Sob pressão internacional, os Estados Unidos estudam restringir sua própria capacidade de impor tarifa adicional nas importações que consideram ter preços deslealmente baixos.
Sob pressão internacional, os Estados Unidos estudam restringir sua própria capacidade de impor tarifa adicional nas importações que consideram ter preços deslealmente baixos, o que pode resultar em economia de milhões de dólares para exportadores brasileiros.
O Departamento de Comércio americano abriu discretamente uma consulta pública, no fim do ano, para colocar fim a uma polêmica prática de calcular dumping conhecida como "zeroing", que já foi julgada ilegal diversas vezes pela Organização Mundial do Comércio (OMC) e que tem afetado sistematicamente produtos siderúrgicos brasileiros e outros.
O Brasil foi o país a ganhar a disputa mais recente na OMC contra os EUA por causa desse cálculo, no contencioso do suco de laranja, no final do ano. Os juízes mandaram os americanos mudarem a prática, aceitando o argumentando brasileiro de que isso resultava numa sobretaxa que sequer deveria existir, causando prejuízos e incertezas para empresas exportadoras.
Pelo "zeroing", os EUA inflam as sobretaxas calculadas em processos administrativos de antidumping. Para determinar a taxa de dumping de um produto, os americanos examinam o preço de várias importações. Mas, à diferença de todos os outros países, os EUA excluem do cálculo os produtos importados com valor superior à cotação do produto no mercado doméstico ("valor normal"), impedindo que os preços desses produtos compensem aqueles com preços abaixo do "valor normal". Ao ignorar (ou zerar, daí a origem do termo) os dados mais desfavoráveis, os EUA obtêm valores mais elevados nas tarifas antidumping a serem aplicadas.
Por exemplo, para um produto com "valor normal" de 100, os EUA levam em conta apenas as importações com preços de 80 e ignoraram aquelas com preço de 120. Dessa forma, não fazem a média de preços e inflam a margem de dumping.
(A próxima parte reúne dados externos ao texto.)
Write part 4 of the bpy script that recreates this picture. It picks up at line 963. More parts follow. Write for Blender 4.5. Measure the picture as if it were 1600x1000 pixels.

A tarifa adicional aplicada ao produto importado é portanto mais elevada do que se calculada pelo método de outros países.
Os EUA já foram condenados por isso em disputas na OMC com a União Europeia, Japão, México e agora Brasil, acusados de violar as regras internacionais. A pressão fez Washington acabar o cálculo de "zeroing" na abertura de processos antidumping, mas não nas revisões administrativas, ou seja, quando alguns anos depois se examina se o preço do produto continua sendo deslealmente baixo. Agora, a proposta americana é importante, porque as revisões acabam por eternizar a sobretaxa.
O objetivo de Washington é encerrar longas disputas que resultaram inclusive em retaliações contra produtos americanos. Mas a União Europeia reclamou ontem que a proposta não era suficientemente ampla, porque só será aplicada nos casos futuros e não cortará as sobretaxas impostas a várias empresas europeias desde 2007.
Especialistas em Genebra acreditam, no entanto, que a proposta, se de fato implementada por Washington, tem o potencial para diminuir as sobretaxas já aplicadas. Se a taxa for baixa, pode ocorrer de o produto submetido a dumping deixar de ser punido.
Além disso, fica claro que o Brasil se posicionou bem ao denunciar os EUA na OMC no caso do suco de laranja. Pode acontecer de Washington fazer uma coisa para os países que abriram litígio (Brasil, UE, Japão e México) e ter postura diferente para os outros. Por exemplo, acabar com o "zeroing" para os produtos envolvidos nas disputas e só fazer o mesmo nos casos futuros de revisão administrativa para os outros países.
"A proposta americana é inacreditável, porque o tema é superpolitizado nos EUA, e o governo Obama está tendo coragem de propor a mudança", disse uma alta fonte na cena comercial da OMC. A explicação é que os americanos entenderam que não dá para continuar sendo julgados violadores das regras por tanto tempo. E, no período em que desrespeitaram as regras, os americanos ganharam tempo para que suas indústrias enfrentem a concorrência externa.
A proposta ajuda também a negociação da Rodada doha de liberalização comercial, na tentativa de ser concluída este ano. O "zeroing" era um nó importante na discussão de antidumping, e seu fim terá efeito pelo menos nesse capitulo da negociação global.
O Departamento de Comércio aguarda reações do setor privado até o final do mes, para então decidir pelo enterro do "zeroing". Mas a sinalização do governo Obama foi apreciada de maneira geral.